Does the plasma at the center of a star act like a solid?

[ktoz]

I was passing time by Googling the properties of the sun (temperature, mass, etc) and got to wondering what lies at the center of stars. I found out its plasma under roughly 340 billion atmospheres of pressure.

I realize Boyles law may not be strictly meant for plasmas, but using it I calculated the volume change of 1 cubic foot of air at 340 billion atmospheres to roughly the volume of 93 hydrogen atoms.

Since there are roughly 1.52*10^24 atoms in one square foot of air at standard pressure, that many atoms squeezed to such a small volume, would seem to suggest that the plasma would act like a very rigid, very hard solid. Is that the case?

 

[Drakkith]

Have you taken the temperature of the plasma into account?

 

[ktoz]

Have you taken the temperature of the plasma into account?

I did and I'm not sure exactly how that would counteract the enormous pressure. Isn't temperature just the average number of collisions in an area per unit time?

If you could sum the speeds of every individual particle in a given volume before and after the decrease, the values would be the same would they not? Or another way, the collisions per unit area increases, but the actual energy of the collection remains constant. The particles aren't moving any faster, they are just experiencing more collisions per unit time.

At the extreme pressures inside a star, the drastic decrease in volume greatly constrains the degrees of freedom of individual particles. The volume is reduced by so much that distances the individual protons and electrons can travel without collisions are reduced to less than the diameter of a hydrogen atom.

The repulsive forces between electrons and protons would further constrain their motion creating something that behaves like an extremely hard, dense crystal. It would still technically be a plasma, because the electrons are not bound to any protons, but functionally, wouldn't it be a solid?

 

[Jamison Lahman]

I did and I'm not sure exactly how that would counteract the enormous pressure. Isn't temperature just the average number of collisions in an area per unit time?

If you could sum the speeds of every individual particle in a given volume before and after the decrease, the values would be the same would they not? Or another way, the collisions per unit area increases, but the actual energy of the collection remains constant. The particles aren't moving any faster, they are just experiencing more collisions per unit time.

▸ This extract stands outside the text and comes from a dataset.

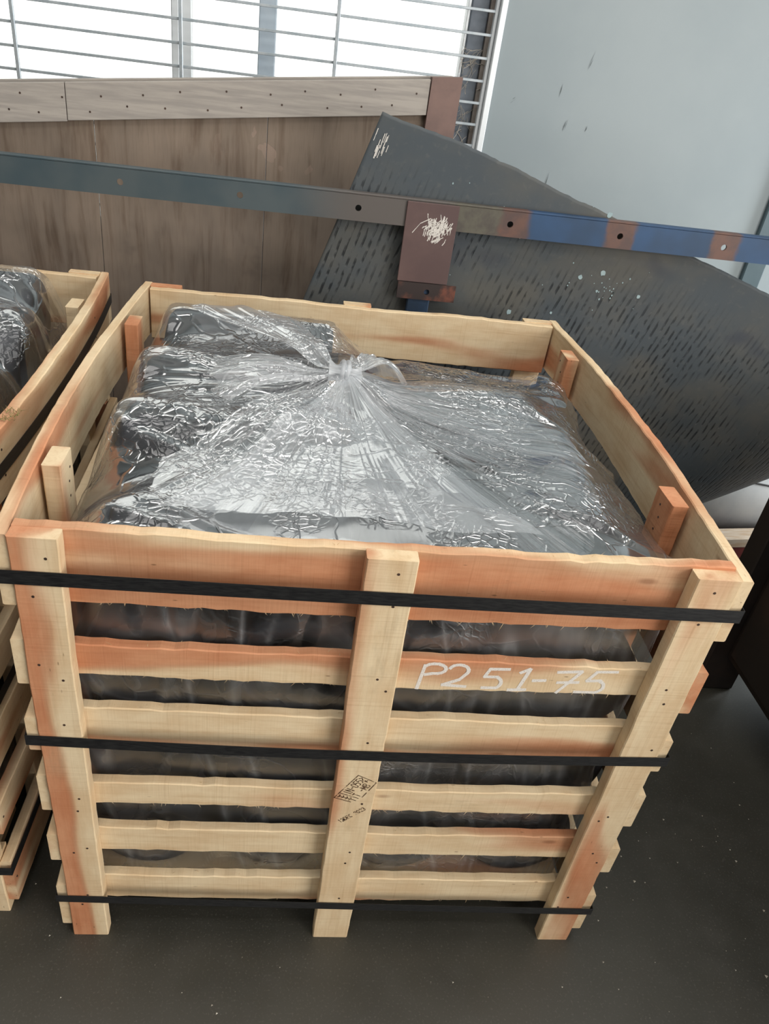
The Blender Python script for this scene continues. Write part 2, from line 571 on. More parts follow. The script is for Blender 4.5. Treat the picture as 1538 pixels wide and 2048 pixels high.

The speeds would increase. Temperature is the average amount of kinetic energy of its constituent particles. Pressure is roughly the number of collisions in an area however which is related to temperature through the Ideal Gas Law.

I understand your reasoning, but perhaps you'd like to define a solid? What about high pressure/atoms being close together gives it properties of a solid?

(Bonus inquiry I had that was similar. The freezing point of water is inversely proportional to the pressure for large pressures. At what temperature does water freeze in an infinitely pressurized location? That is, at what temperature would water become ice if it were at the center of the Sun?)

 

[Drakkith]

I did and I'm not sure exactly how that would counteract the enormous pressure. Isn't temperature just the average number of collisions in an area per unit time?

It is not, though the number of collisions is related to the temperature.

Temperature in an "ideal" gas is given here: https://en.wikipedia.org/wiki/Kinetic_theory_of_gases#Temperature_and_kinetic_energy
Basically: "the average molecular kinetic energy is proportional to the ideal gas law's absolute temperature".

If you could sum the speeds of every individual particle in a given volume before and after the decrease, the values would be the same would they not? Or another way, the collisions per unit area increases, but the actual energy of the collection remains constant. The particles aren't moving any faster, they are just experiencing more collisions per unit time.

The particles are indeed moving much faster in the core at the huge temperatures therein.

The repulsive forces between electrons and protons would further constrain their motion creating something that behaves like an extremely hard, dense crystal. It would still technically be a plasma, because the electrons are not bound to any protons, but functionally, wouldn't it be a solid?

Not as far as I know. I've never heard the Sun's core described as such.